PROBLEM DETAILS —
Set down only the lines running from the one with "Reconstruct this image" to the one with "renderer.shadowMap.type = THREE.PCFSoftShadowMap;", both lines included, exactly as they stand, please.

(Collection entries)
════════════════

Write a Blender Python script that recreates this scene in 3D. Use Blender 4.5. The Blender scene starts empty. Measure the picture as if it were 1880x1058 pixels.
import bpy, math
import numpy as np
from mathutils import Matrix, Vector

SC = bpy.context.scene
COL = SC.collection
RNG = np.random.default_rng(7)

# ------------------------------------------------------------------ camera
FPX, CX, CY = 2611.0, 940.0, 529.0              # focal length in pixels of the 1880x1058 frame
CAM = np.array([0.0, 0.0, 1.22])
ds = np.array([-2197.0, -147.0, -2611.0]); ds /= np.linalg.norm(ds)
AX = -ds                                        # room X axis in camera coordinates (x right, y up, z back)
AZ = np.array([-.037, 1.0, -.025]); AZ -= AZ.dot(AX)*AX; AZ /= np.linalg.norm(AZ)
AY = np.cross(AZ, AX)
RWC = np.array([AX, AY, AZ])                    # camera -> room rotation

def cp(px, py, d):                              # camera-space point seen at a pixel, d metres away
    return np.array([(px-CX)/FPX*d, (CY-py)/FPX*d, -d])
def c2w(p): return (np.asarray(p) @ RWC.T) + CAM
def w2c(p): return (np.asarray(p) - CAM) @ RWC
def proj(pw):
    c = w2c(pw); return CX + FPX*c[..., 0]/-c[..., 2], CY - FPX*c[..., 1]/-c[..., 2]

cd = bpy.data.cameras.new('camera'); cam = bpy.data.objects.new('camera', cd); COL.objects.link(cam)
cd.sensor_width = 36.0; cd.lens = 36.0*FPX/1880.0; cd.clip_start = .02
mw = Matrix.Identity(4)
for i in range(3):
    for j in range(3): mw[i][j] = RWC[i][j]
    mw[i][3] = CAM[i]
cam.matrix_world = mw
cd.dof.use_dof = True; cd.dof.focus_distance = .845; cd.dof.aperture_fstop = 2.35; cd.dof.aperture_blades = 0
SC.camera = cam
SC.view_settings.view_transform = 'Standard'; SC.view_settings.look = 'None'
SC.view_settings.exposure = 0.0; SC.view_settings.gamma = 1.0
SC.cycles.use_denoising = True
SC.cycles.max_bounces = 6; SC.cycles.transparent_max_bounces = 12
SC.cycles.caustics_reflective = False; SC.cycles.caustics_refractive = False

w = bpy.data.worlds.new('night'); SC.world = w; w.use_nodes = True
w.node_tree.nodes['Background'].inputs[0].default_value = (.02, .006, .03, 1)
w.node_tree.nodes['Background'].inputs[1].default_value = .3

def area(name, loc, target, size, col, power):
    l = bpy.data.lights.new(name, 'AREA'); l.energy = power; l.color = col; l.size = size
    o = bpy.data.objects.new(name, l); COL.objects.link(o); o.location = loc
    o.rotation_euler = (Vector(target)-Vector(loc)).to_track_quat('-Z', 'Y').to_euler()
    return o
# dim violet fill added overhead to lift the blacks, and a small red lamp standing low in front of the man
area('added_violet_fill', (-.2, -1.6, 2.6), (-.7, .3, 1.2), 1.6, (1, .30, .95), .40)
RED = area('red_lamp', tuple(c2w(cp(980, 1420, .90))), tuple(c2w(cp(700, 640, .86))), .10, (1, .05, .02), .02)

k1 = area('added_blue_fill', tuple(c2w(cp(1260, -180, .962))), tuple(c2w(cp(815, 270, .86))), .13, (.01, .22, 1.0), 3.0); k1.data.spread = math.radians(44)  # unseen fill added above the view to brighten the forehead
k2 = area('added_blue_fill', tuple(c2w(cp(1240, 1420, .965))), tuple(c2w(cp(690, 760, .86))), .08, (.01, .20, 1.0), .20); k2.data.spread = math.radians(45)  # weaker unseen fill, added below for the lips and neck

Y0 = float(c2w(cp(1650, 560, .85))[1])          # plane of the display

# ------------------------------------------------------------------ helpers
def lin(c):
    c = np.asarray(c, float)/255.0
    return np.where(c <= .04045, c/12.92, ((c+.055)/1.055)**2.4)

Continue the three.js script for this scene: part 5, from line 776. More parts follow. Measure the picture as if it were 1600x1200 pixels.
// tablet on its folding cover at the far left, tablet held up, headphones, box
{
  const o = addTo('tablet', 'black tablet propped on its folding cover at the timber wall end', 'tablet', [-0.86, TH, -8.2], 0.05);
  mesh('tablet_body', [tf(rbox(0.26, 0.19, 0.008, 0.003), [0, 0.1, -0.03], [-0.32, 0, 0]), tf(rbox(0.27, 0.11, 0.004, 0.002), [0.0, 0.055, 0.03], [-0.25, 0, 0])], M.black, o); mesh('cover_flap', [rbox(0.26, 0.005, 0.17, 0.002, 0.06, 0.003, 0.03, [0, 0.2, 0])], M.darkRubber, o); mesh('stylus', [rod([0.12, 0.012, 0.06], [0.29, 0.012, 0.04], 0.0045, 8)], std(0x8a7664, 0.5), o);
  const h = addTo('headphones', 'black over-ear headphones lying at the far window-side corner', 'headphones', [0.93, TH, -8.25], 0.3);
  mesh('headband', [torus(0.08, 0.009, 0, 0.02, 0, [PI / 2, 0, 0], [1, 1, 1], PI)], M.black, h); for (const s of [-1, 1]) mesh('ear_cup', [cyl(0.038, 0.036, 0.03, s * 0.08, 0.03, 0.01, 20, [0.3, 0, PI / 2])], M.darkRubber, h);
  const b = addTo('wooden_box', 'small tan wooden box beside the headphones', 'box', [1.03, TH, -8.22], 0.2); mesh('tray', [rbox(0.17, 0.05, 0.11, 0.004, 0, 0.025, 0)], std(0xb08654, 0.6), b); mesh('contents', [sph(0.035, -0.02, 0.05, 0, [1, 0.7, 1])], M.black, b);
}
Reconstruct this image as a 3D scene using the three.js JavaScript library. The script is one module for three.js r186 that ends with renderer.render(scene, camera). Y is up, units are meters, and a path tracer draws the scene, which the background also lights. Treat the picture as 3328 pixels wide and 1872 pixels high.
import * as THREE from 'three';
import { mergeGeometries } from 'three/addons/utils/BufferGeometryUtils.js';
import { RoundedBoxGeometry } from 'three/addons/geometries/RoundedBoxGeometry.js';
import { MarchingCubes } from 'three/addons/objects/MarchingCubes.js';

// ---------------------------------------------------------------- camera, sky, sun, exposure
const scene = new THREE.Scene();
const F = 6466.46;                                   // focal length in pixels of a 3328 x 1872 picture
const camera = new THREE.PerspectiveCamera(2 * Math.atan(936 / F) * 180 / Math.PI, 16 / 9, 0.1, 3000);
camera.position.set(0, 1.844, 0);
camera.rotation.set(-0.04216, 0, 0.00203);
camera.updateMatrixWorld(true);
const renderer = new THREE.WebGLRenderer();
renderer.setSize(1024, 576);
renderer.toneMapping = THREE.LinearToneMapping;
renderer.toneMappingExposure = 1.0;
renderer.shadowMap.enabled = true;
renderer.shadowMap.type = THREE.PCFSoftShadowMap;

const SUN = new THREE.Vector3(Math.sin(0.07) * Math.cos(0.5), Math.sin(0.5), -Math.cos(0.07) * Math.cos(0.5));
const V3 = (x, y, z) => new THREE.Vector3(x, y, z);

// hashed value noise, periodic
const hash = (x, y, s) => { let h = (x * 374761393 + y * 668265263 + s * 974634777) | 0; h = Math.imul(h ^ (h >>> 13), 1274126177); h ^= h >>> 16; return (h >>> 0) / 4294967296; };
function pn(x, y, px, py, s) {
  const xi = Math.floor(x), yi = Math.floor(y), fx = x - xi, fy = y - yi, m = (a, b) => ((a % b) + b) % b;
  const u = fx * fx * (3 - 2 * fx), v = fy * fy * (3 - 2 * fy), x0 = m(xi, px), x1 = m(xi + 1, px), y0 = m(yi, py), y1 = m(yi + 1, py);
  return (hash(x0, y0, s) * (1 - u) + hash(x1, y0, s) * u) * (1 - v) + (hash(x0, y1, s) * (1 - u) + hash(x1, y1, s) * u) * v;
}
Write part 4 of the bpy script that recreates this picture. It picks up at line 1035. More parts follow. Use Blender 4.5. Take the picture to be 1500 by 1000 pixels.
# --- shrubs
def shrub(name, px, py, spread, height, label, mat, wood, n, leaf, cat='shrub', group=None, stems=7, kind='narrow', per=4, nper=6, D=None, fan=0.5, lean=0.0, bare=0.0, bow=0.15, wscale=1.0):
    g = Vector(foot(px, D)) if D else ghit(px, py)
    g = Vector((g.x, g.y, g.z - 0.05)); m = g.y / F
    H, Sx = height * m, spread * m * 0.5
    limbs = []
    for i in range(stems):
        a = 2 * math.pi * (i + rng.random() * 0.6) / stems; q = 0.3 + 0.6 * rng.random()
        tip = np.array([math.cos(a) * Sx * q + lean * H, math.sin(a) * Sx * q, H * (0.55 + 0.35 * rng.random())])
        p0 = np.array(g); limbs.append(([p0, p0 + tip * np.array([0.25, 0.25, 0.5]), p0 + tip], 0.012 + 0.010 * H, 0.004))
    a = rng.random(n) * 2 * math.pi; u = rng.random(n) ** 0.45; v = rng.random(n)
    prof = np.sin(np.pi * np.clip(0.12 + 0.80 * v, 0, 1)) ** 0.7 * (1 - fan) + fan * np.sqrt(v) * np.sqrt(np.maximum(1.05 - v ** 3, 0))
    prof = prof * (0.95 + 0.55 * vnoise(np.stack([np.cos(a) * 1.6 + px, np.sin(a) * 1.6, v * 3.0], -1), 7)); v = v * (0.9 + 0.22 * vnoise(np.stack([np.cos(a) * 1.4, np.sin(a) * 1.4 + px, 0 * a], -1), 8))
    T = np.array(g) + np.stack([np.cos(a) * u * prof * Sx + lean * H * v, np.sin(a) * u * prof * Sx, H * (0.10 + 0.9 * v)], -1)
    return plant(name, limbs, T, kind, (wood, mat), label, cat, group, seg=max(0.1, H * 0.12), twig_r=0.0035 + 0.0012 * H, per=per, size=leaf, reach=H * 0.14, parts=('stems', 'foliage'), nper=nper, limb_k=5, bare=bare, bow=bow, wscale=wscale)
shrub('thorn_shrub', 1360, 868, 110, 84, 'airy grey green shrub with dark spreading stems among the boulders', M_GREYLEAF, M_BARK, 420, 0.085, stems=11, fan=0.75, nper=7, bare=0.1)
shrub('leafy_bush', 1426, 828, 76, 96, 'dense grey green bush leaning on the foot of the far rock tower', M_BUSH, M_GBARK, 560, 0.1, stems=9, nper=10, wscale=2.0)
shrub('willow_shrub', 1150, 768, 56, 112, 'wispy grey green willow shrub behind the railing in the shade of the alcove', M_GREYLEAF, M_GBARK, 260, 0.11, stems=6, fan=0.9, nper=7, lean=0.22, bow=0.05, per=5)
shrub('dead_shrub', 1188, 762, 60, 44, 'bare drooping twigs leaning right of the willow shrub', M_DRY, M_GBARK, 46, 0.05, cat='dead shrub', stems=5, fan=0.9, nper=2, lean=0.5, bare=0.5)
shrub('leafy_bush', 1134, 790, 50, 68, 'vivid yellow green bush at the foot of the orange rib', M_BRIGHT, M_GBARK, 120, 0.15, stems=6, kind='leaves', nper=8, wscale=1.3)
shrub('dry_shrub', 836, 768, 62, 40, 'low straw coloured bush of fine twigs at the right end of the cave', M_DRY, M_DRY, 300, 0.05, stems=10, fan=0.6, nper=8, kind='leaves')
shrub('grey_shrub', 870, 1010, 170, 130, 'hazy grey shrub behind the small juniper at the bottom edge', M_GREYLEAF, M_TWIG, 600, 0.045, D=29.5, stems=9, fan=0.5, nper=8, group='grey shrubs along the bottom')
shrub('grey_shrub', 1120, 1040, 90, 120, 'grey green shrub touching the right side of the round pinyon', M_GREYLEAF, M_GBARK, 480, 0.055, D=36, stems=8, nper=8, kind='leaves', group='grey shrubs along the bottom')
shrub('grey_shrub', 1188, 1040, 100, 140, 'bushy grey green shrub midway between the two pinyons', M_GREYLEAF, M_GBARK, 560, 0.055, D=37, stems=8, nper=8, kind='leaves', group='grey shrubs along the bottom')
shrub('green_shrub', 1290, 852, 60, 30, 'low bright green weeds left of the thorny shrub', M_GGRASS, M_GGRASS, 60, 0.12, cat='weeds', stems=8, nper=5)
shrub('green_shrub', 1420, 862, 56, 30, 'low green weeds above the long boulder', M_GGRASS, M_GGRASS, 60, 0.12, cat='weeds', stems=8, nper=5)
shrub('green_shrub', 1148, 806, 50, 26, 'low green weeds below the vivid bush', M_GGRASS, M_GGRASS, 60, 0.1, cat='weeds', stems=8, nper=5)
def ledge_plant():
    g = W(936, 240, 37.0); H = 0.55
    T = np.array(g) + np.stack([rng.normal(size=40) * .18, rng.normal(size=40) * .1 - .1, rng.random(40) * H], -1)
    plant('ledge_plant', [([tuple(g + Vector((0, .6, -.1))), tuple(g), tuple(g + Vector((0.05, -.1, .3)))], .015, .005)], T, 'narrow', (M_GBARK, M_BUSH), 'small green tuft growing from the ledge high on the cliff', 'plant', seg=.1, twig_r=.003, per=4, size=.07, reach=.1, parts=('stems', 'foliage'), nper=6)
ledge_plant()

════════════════

COMPLETE RESPONSE —
Reconstruct this image as a 3D scene using the three.js JavaScript library. The script is one module for three.js r186 that ends with renderer.render(scene, camera). Y is up, units are meters, and a path tracer draws the scene, which the background also lights. Treat the picture as 3328 pixels wide and 1872 pixels high.
import * as THREE from 'three';
import { mergeGeometries } from 'three/addons/utils/BufferGeometryUtils.js';
import { RoundedBoxGeometry } from 'three/addons/geometries/RoundedBoxGeometry.js';
import { MarchingCubes } from 'three/addons/objects/MarchingCubes.js';

// ---------------------------------------------------------------- camera, sky, sun, exposure
const scene = new THREE.Scene();
const F = 6466.46;                                   // focal length in pixels of a 3328 x 1872 picture
const camera = new THREE.PerspectiveCamera(2 * Math.atan(936 / F) * 180 / Math.PI, 16 / 9, 0.1, 3000);
camera.position.set(0, 1.844, 0);
camera.rotation.set(-0.04216, 0, 0.00203);
camera.updateMatrixWorld(true);
const renderer = new THREE.WebGLRenderer();
renderer.setSize(1024, 576);
renderer.toneMapping = THREE.LinearToneMapping;
renderer.toneMappingExposure = 1.0;
renderer.shadowMap.enabled = true;
renderer.shadowMap.type = THREE.PCFSoftShadowMap;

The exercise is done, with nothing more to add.